Everything that has occurred since Dean and I moved out to California in 2001, has seemed to happen serendipitously: Dean's initial job offer at a little studio in Burbank, my ditching the Peace Core to join him, our subsequent three homes (with the exception of our most recent Malibu madness), the timing of our wedding, the pregnancy and birth of Noah Finn, the new pregnancy, this new job offer and, now, the move to London. We feel lucky, fortunate even, to have had such a rosy decade here in the City of Angels. It feels strange, unfaithful even, to be considering any other place to call home. Lest we venture on to our next stop in a little less than month. I hope it treats us as well.


Falling Into Fall.

It feels like we're falling a bit around here--from place to place, from friends to friends, with no home, from summer to fall. Our time spent with Caro and family in Pasadena has been wonderfully refreshing and at times overwhelmingly exhausting in the best of ways. It's not just us here in this Bungalow Heaven abode. Another family and mutual friends who also have a toddler and tons of transition are passing through too--they are transitioning back into L.A. from a stint spent in Oregon and we are transitioning out of L.A. to a cold a wintry Canadian wonderland after 10 toasty years spent pacific-side.

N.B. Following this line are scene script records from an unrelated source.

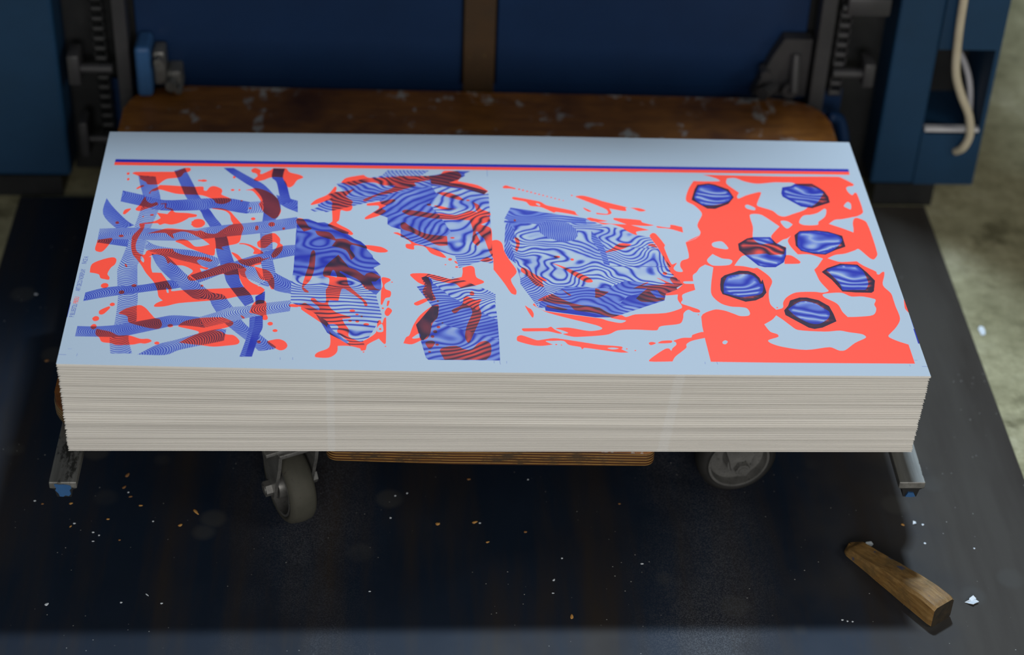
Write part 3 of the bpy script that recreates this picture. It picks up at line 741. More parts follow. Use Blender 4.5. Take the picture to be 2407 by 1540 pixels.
o 707.1 62.4 718.7 68.3 729.1 69.1 731.2 74.1 743 80 746 78.8 745.5 68.7 729.1 62.8 722.1 56.4 721.3 50.1 715 42.6 706.1 32.6 702 23.9 675.3 23.5 678.8 30.9 696 47.3 700.8 48 702.6 43.6 704.8 48.6 709.8 54.9 709.9 60
e 743.2 113.5 1 0.9
o 786.4 417.9 888 416.8 968.8 418.6 975.1 414 986.1 401.7 984.3 396.9 978.8 395.9 974.5 391.8 975.3 382.4 979.3 375.5 983.9 381.1 986.3 379.7 986.3 336.5 977.9 327.2 969.5 323.9 954.7 319 945.7 317.3 936.2 308.1 945.5 302.4 954.8 296.7 964.6 289.5 966.3 298.4 967.7 310.4 971.5 321 976.2 322.6 986.3 312.4 986.3 243.5 979.6 231.3 974.9 233.3 964.4 253.1 958.8 250.1 944.7 242.7 931.4 239.5 920.9 232.2 933 225.4 939.6 224.8 956.8 226.6 963.4 217.5 976.9 205.2 977 200.2 979.3 198.9 984.6 204.6 987.1 204.6 985.4 196.2 979.8 176.8 986.3 160.6 986.7 147.1 986.6 134.1 987 109.9 979.1 93.1 966.1 76.4 966.1 72.9 974.2 66 986.5 59.1 986.4 23.1 830.8 23.2 746.7 24 746.1 109.6 763.1 123.6 775 122.5 786.2 116.1 793.6 111.7 803.3 112.5 806.1 117.8 803.8 126.9 796.1 129.4 784.2 130.5 772.9 136.9 764.5 152.8 766.4 174.3 773.4 208.8 773.6 210.2 764.3 215.6 756.9 209.2 751.5 199.4 746.2 193 745.2 180.7 732.8 179.8 733.9 175.7 745.3 175.3 745.5 163.1 728.9 153.4 727.6 142.8 725 137.4 725.7 134.8 734.7 129.7 745.2 123.3 745.3 118.1 738.2 118.6 732.3 123.1 725.9 116.4 723.9 106 718.7 95.6 699.3 91.4 693.4 88.8 689.6 82.3 664.4 83.2 643.8 81.5 632.1 73.7 616.2 70.3 592.3 67.9 584.6 69.7 577.8 73.3 584.2 75.3 577.4 80.3 569.8 83.9 585.6 85.5 608.8 79.6 622.1 81.8 625.3 85.6 617.8 91.2 563.8 113.3 545.6 128.6 547.3 131.9 550.1 124.7 560 117.1 624 104.2 634.3 99.3 648.2 95.7 655 100.3 647.2 102.1 636.4 105.7 649.6 111.2 655.6 107.4 667.3 112.8 703.5 116 723.8 125.6 725.2 130.8 721.7 142.7 723 153.3 708.1 151 708.5 154.4 723.4 164.1 731.4 173.7 717.7 200.7 718.2 204.9 709.3 249.1 701.1 274.7 705.2 282.1 709.3 280.7 718.5 256.5 717 250.7 722.3 215.6 729.3 218.6 723.9 207.3 727.2 200.5 734.6 200.7 732.6 211.7 735.6 222.9 745.6 230.1 745.3 262.8 758 270.3 765.8 279.2 745.6 264 757.8 270.8 766.9 283.3 764.9 300.8 773.6 323.3 773 332.3 766.1 345.7 756.9 356.1 762.5 380.8 772.1 402.1 793.2 402 807.5 403.2 802.2 410.1
h 818.1 409.8 828.9 411 840.2 403.4 856.3 398.4 879 402.3 891.5 402.6 906.8 400.8 924.5 370 912.7 342.1 893.2 329.5 880.9 323.1 873.6 325.9 867 336.3 850.2 345.7 849.2 351 858.9 377.4 856 378.9 838.1 370.6 826.5 362.6 825.4 367.2 829.4 376.5 822.7 385.7 815.6 397.9
h 832.8 346 836.8 349.1 845.3 341.8 843.6 336.4 834.6 340
h 835.9 324.9 843.2 328.1 852.3 325.4 870.8 300.5 858.6 282.6 856.4 276.7 857.4 263.7 840 260.4 832.6 273.2 836.2 298.2
h 778.4 260.4 784 264.9 792.5 265.1 798.2 250.9 794.5 248.7 780 253.3
h 768.1 226.2 776.4 238.3 786.9 229.4 796.6 227.5 799.4 223.3 794.2 215.5 774.8 213.7 768.9 219.2
h 874.1 312.5 882.7 312.7 888.8 305.4 880.9 296.3 876.5 300.7
h 897.8 310.1 905.5 325.3 917.4 328.6 926.9 333.4 936.4 342.7 938.5 339.8 934 324.5 923.2 312.2 921.1 305.5 904.6 304.3
h 963.4 349.6 970 359 973.5 354.5 971.2 342.2 966.5 345.1
h 800.6 214.3 810.5 231.3 816.2 236.3 844.5 240.5 849.1 237.8 867 239.6 872.1 255.4 860.3 260.9 870.4 271.2 876.5 274.3 882.7 281 876.6 269.9 877.9 257 884.4 239.9 900.4 240 914.8 231.4 905.2 215 899.8 207.9 899.6 207.1 900.5 200.2 902.6 183.7 908.7 167.4 909.7 163.4 901.7 160.2 892.2 161.7 869 160 856 150.3 849.8 139.6 847.7 128.9 839 124.8 833.5 136.6 835.8 162.1 842.9 181.2 840.6 193.5 829 209.9 824 209.2 812.1 213.1
e 840.9 129.2 1.1 1.2
o 867.9 236.7 876.3 236.9 885.1 224.4 882.7 220.1 864.2 219
h 901.1 156.5 909.8 159.3 925.5 160.2 935.6 153 949.6 153.2 964.1 148.1 964.1 144.1 961.1 137.3 961.7 128 955.3 116.1 937.6 112.5 923.8 111.7 919.2 122.1 915.7 138 903.1 149.8
h 820.1 95.9 831.1 105.1 837.2 113.7 843.9 105.3 851.6 93.8 859 85.5 891.2 82.8 909.2 84.9 919.8 81.9 935 78.2 938.1 71.9 923.1 61.5 908.6 47.5 901.4 46.8 891.4 53 862.2 47.6 835.5 52.9 823.2 59.1 820.2 65.3 833 71.8 833 76.9 825.1 81.9
h 765.3 61.4 768.9 64.6 771.7 62.1 768.6 57.1 765.6 57.7
h 777.7 390.6 793.9 393.4 809.3 383.7 815.5 377.7 818.2 365.4 810.6 354.5 792.1 346.4 777.3 346 768.8 361 772.4 376.4
h 891.6 389.3 907.8 396.1 924.2 393.4 936.7 389.1 942.1 379.9 931.5 359.4 920.5 346.9 907.9 349.6 888.6 370.5
h 894.3 289.3 916.1 291.3 931 288.7 943.4 281.7 946.7 271.5 934.9 253.9 920.1 242.1 906 243.2 890.9 248.6 887.5 258.6 890.9 279
h 786 185.6 790.2 192.5 805.6 196.3 817.9 195.8 824.9 187.7 827.4 176.8 830.7 176.9 828.4 161.9 823.3 155.1 808.9 150.9 798.9 149.4 779.7 157 782 174.6
h 915.1 207.4 935.9 218.4 955 217.4 960.9 204.9 962.3 180.6 956.3 166.9 927.3 165.7 925.9 180
h 853.7 126.4 868.1 139.9 877.5 142.7 889.6 137.5 896.3 129.7 903 121.9 901.1 111.4 894.9 103.5 885.8 97.5 874.9 99.3 861 112.1
o 999.8 148.4 1001.6 138 1001.9 118.5 998.9 123.9 997.2 130.6
e 540.8 376.5 1.6 1.8
e 545.8 374.3 1.6 1.7
e 551 372 1.5 1.7
e 556 369.8 1.5 1.7
e 561.2 367.5 1.4 1.5
e 566.2 365.4 1.4 1.5
e 571.3 363.1 1.3 1.5
e 576.4 360.9 1.2 1.4
e 581.5 358.6 1.2 1.4
e 586.5 356.4 1.1 1.4
e 591.6 354.1 1.1 1.4
e 596.6 352 1 1.2
p 15.5 429.3 94.5 428.9 173.9 428.5 253.5 428 333.4 427.8 413.7 427.8 494.2 427.9 575.2 428.1 656.5 428.5 738.2 429 820.3 429.6 902.9 430.3 985.9 431.1 985.1 423.9 902.2 423.1 819.6 422.4 737.6 421.9 655.9 421.3 574.6 421 493.7 420.7 413.2 420.6 333 420.7 253.1 420.9 173.5 421.3 94.3 421.6 15.3 422"""
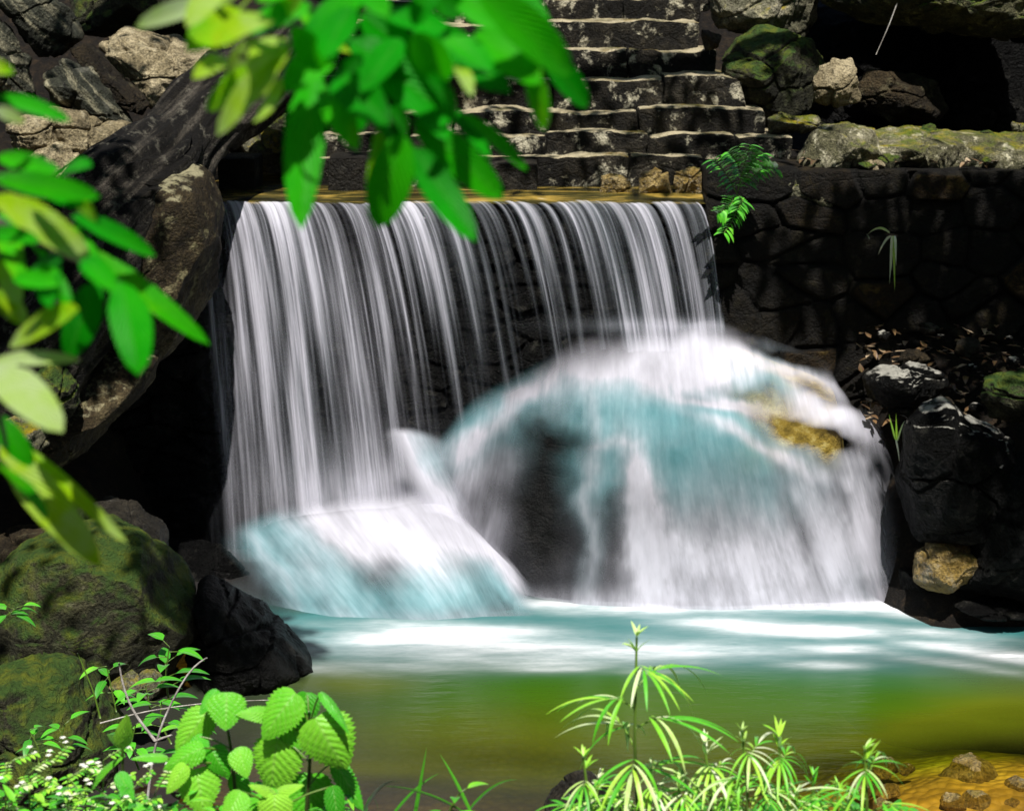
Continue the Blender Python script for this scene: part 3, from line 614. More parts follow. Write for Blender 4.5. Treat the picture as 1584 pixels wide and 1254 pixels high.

Five adults (one of the Papas is filming in Detriot for several weeks) and three toddlers makes for lots of crazy action--tears and tantrums, spills and screams, running and hopping and colliding and chaos--most of the time--from 6:30 a.m. until around 8:00ish at night. But it's lovely to be among friends and mamas and babies and love, lots of love. While one of the Papas cooks incredibly delectable and wholesome meals, we otherwise eat together, clean together and run after the wild wildebeests together. I've always yearned for the communal camaraderie of group living and it's more fun than I ever had imagined.

As for how we have been passing our time here, well, October passed like a spook in the night. We pumpkin patched and pumpkin carved, we tricked and we treated; we fell into fall. And, geesh, now it's November. With less than a month or so to go before the big move, my belly is progressing into the second trimester much quicker than I'd like it to. It is already time to go shopping for the ever beloved maternity pants. But wherever will I find a snowsuit in my size?